I was under the impression that oil sands were pretty competitive but what do I know.
“Competitive is not just about cost, is it relatively low cost, and it’s not just about risk, it’s the lowest risk in the world, that’s clear,” Carney added. “But we also need to make it low carbon, and that’s going to take very large investment.”
Do you need me to bold the second part of the last sentence? No, of course not. Carney is seeing an opportunity in making Canadian oil sands low-carbon, especially since not a single dollar would come out of his pocket.
“There’s still going to be demand for oil and gas over the course of the next few decades, so how do we make sure we maintain our share, but our share in a way that doesn’t produce additional emissions? We have a solution for that, we have the expertise for that, we need to put tens of billions of dollars from industry first, but also supported by governments in order to make that transition.” Cute.
But wait, there’s more. If you think Carney deserves the prize for blatant arrogance, I invite you to think again because he has a serious competitor and his name is John Podesta.
While Carney no doubt inadvertently speaks the quiet part aloud, Podesta this week went a step further — a big step — and tried to convince us that the fundamental laws of business no longer apply.
Commenting on forecasts that the low-carbon energy incentives in the IRA will end up costing a lot more than originally planned, the White House adviser said this was good news.

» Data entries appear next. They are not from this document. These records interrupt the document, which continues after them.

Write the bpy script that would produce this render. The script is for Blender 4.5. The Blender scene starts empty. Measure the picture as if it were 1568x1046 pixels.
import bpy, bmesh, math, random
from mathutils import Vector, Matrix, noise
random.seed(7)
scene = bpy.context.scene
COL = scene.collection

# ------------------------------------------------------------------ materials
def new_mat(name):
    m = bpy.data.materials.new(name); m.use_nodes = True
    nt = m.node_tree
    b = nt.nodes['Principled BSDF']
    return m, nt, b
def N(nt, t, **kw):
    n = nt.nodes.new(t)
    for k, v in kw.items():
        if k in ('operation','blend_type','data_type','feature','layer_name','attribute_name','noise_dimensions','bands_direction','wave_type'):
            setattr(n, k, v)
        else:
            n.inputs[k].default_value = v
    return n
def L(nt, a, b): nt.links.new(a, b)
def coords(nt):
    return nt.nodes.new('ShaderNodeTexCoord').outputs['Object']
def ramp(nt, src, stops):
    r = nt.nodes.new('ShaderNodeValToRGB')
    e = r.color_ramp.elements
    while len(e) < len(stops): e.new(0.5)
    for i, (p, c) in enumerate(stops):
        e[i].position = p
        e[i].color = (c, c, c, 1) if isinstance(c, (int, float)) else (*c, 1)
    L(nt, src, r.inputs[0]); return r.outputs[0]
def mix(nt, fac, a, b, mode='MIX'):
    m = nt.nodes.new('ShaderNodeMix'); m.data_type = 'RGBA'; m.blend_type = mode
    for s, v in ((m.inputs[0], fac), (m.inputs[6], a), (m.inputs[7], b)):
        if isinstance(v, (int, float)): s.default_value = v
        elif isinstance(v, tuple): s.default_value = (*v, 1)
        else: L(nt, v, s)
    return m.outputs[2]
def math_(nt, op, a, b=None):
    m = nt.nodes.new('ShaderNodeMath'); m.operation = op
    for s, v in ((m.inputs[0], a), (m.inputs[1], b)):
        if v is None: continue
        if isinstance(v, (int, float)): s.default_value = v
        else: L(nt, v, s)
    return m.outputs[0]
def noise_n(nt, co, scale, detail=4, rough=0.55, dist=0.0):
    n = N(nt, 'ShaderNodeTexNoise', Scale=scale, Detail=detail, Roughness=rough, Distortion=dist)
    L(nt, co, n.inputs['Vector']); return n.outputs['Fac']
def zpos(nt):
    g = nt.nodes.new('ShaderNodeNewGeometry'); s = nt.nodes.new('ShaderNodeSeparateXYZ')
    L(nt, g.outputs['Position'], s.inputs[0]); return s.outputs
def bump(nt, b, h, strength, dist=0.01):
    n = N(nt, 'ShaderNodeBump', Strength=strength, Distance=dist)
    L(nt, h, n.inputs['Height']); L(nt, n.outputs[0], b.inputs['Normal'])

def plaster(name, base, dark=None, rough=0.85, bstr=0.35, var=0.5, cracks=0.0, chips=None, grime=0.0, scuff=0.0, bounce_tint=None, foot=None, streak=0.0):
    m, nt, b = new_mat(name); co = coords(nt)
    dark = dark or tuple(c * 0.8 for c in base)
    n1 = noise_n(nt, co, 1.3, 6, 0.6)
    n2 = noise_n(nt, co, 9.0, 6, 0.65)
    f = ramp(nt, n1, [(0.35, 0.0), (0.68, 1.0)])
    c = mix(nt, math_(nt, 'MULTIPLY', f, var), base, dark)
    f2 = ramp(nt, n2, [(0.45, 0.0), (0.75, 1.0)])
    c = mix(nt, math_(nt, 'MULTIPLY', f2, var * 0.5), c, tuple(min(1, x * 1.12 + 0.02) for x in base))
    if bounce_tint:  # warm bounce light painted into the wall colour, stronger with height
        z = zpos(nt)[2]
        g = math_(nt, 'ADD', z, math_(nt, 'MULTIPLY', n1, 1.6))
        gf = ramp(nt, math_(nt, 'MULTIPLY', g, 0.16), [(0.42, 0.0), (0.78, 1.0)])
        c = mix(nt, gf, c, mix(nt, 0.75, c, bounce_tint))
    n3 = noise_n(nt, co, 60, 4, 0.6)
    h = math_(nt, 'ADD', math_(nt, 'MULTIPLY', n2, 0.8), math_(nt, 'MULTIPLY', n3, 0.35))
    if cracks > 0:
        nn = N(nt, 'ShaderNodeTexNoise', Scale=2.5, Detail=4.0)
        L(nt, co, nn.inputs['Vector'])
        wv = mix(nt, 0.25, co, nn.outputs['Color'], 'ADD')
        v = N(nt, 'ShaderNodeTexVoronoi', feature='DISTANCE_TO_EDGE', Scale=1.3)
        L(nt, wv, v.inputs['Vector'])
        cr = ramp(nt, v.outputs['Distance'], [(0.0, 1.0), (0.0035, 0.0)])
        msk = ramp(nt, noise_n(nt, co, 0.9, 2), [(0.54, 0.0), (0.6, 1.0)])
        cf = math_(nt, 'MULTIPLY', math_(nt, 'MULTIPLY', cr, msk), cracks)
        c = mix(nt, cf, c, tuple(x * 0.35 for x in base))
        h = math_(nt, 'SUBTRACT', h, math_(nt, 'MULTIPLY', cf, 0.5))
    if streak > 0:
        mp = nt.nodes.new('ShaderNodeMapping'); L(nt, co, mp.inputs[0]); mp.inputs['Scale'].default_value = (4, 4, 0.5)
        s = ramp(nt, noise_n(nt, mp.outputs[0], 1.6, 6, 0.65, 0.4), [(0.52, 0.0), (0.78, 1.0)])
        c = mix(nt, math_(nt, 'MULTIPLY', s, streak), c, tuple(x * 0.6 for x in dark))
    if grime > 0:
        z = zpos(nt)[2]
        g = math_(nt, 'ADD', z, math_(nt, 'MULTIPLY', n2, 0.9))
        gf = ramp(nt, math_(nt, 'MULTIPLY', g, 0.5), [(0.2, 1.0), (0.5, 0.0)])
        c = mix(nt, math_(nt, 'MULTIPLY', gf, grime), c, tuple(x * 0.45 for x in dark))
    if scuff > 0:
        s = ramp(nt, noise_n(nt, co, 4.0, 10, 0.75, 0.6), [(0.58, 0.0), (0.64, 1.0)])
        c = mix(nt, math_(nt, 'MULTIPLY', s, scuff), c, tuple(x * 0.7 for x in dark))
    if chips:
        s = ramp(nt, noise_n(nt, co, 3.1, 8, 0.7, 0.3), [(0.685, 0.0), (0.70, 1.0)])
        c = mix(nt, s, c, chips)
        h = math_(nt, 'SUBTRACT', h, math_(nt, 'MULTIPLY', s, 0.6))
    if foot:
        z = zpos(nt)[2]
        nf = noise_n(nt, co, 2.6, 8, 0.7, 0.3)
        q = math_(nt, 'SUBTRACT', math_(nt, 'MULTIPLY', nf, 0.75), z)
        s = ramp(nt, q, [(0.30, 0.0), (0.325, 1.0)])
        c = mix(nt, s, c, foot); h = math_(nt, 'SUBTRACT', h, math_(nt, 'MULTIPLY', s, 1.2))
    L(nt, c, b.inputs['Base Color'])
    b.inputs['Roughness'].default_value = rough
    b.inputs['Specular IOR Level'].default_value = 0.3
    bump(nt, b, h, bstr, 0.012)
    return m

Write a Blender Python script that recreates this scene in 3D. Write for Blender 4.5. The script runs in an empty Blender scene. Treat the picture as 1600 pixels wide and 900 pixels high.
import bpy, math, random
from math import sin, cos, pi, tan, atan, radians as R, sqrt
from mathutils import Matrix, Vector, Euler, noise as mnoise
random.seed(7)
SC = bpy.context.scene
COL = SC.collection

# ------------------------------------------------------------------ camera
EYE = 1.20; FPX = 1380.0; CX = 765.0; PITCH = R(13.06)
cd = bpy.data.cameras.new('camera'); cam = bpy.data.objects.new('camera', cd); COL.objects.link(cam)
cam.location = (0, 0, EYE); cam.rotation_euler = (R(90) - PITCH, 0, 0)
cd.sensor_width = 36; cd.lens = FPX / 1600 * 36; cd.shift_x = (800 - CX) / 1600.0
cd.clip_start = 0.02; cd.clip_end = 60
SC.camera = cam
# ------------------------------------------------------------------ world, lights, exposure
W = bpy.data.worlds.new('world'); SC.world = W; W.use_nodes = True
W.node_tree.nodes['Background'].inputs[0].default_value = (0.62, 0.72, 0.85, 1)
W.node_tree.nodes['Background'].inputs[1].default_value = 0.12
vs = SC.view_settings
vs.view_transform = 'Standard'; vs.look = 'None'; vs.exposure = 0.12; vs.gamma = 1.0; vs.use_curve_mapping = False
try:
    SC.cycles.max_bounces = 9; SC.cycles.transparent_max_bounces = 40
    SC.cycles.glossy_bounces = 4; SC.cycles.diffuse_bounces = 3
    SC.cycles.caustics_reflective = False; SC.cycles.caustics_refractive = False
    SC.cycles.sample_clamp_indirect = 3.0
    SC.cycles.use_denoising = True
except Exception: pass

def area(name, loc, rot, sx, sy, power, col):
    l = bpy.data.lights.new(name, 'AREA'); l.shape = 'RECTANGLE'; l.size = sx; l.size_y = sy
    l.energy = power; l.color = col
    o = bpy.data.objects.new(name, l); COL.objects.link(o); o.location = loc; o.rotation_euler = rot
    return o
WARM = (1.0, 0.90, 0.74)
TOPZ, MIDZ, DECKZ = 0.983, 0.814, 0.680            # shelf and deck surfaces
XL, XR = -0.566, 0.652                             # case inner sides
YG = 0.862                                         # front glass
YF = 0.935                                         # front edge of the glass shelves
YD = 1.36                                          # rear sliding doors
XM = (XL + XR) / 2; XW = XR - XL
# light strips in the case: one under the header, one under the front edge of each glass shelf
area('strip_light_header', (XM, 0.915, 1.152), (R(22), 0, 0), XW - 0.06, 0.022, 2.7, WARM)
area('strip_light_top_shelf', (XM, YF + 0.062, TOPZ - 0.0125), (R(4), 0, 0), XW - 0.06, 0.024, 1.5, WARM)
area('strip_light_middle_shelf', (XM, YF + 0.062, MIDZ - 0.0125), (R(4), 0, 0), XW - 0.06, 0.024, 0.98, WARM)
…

“I think this is evidence that the bill was actually working, that people are making plans, they’re investing money,” he said, as quoted by Reuters, as a House committee estimated the incentives will not cost $270 billion but rather $515 billion over the next ten years and the Wharton School estimated the total may actually top $1 trillion.
Now, spending a trillion dollars on incentives when you could attract three times that amount in private sector investments makes perfect sense. The thing is, those three trillion in private sector investments are only a forecast, too. By one bank: Goldman Sachs. Raise your hand if you recall Goldman Sachs being wrong before, like, for a completely random example, about subprime mortgage debt.
What Podesta is saying, basically, is that the fact that the originally planned budget for the incentives will not be enough to accomplish the stated goals is great news because it means demand for those incentives is greater than originally expected. Well, who wouldn’t want free money from the government?
Not the people in Oregon and New Jersey, that’s certain. Both states have recently had to suspend their EV incentive programs. Because they ran out of money. Of course, that can’t happen to the federal government — it will just keep raising the debt ceiling until it enters the stratosphere.
I mean, there’s $3 trillion just waiting to start pouring into incentivised low-carbon energy projects, what’s another few trillion in debt to make sure they do pour? If you think the maths doesn’t make sense you’re a climate denialist with zero knowledge about anything at all.
I leave you with this news report from Bloomberg: “Norway’s biggest oil and gas companies are reviving exploration plans in Arctic waters, as the government agitates for fresh discoveries in the Barents Sea to secure the country’s future as a key energy supplier to Europe.”